Monday, January 18, 2010

The Next Two Classes

I have, in light of my recent clarification of purpose, decided to pin down exactly what I'll be teaching in my Fall semester class at Rice. The first class—I haven't quite decided a name for it yet— will be a course detailing the Neo-Pagan movement in modern religious practice; its origins, texts, traditions, and issues with interpretation, etc. I think that I will require The Witch of Portobello by Paulo Coelho as the only required text, because it has such an interesting way of approaching the individual's transformation, and also puts its finger on what is dissatisfying for some people about Christianity. I will structure the class mostly on the book Drawing Down the Moon by Margot Adler, as she addresses almost every aspect of the Neo-Pagan movement. I hope I can find a pagan group in Houston that I can take the students to, to witness what a ritual is like (this will be in the late summer/fall). If you live in Houston, and are willing to let a group of students witness a coven meeting, I would appreciate an email! Anyway, we will devote probably a third of the semester to Wicca, as it is the most prolific of the modern traditions, and then we will move on to Family Traditions, Reconstructionists, and other practices, as well as essential points in its history (such as the Witch's Councils). We will not refer to Neo-paganism as a mere "cult," but examine it as  a viable, growing, and spiritually satisfying religious practice that is steadily growing in America and Europe.
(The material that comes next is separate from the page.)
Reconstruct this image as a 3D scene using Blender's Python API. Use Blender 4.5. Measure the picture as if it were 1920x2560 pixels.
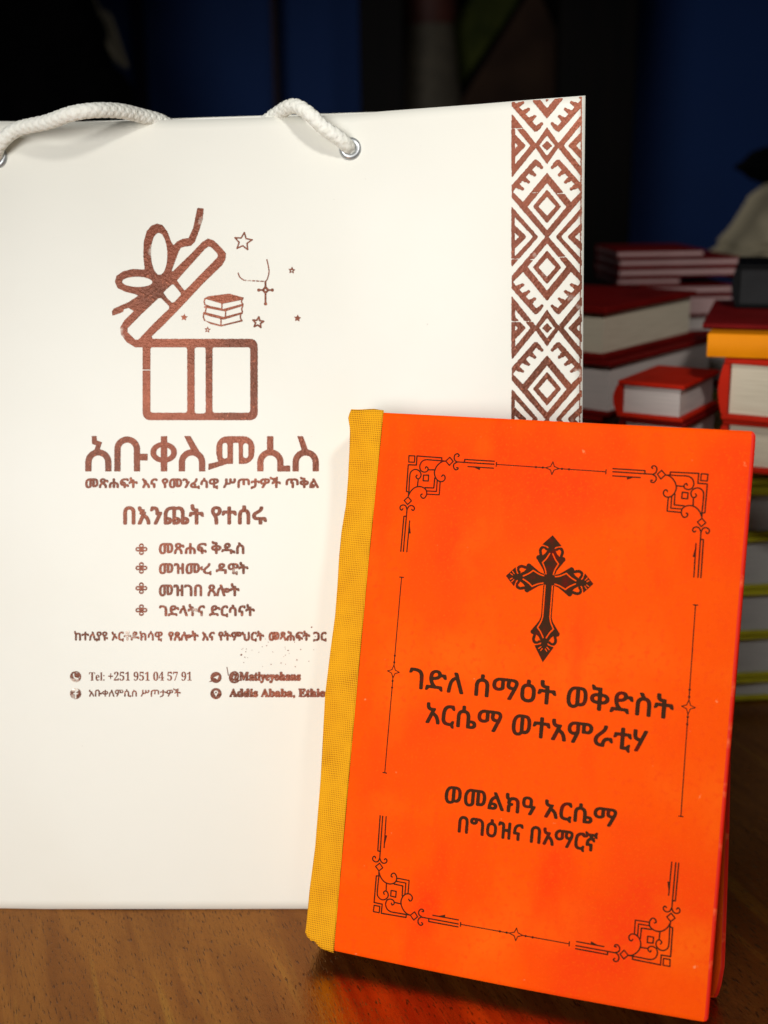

I think I should note, in order to avoid bias accusations, that 1.) I am not Neo-pagan, and 2.) my own personal knowledge lies solely within the European realm, that is, I cannot claim to know the religious traditions of the Native Americans or the Latin American tribes, although I will certainly be researching these in order to provide richer information to my students. Thank you for your suggestions and encouraging words.

And, for my next class (one that is much clearer in purpose, thank God), I will be teaching a class about Theology and Magic in popular British fantasy novels. This was, oddly enough, thought up after the suggestion of my Latin classmates, who urged me to use my love for Harry Potter to a more constructive end than babbling on about how much better it was than the Twilight shit—I'm sorry, series. So, after a long thought, I decided to address a broader and more detailed scope: "Deep Magic: Magic and Religion in English Fantastical Literature," which will draw from Harry Potter, The Chronicles of Narnia, The Lord of the Rings, The Chronicles of Prydain, The Circle of Magic, His Dark Materials, and The Dark is Rising sequence. Ambitious, no? These books were such an integral part of my childhood (and, I admit, adulthood) and I remember always wondering how the magic in these books "worked," especially the Deep Magic in C.S. Lewis' books. That always sent a chill down my spine, and it set me wondering how Lewis' Christianity could fit with this conception in his highly allegorical books.

Anyway, I'm excited, and I always welcome suggestions. Unless they have to do with Twilight. Please, don't insult the above books by throwing in that hateful waste of paper.

Always, etc.,
Ross Arlen


  1. Paulo Coelho here, you were in my Google Alerts. Thanks for the comments on The Witch - BTW not a very easy book to read

  2. Thank you, Mr. Coelho! That book really touched me, and I found the narrative style to be incredibly engaging. Your work is magnificent, as I'm sure you've been told.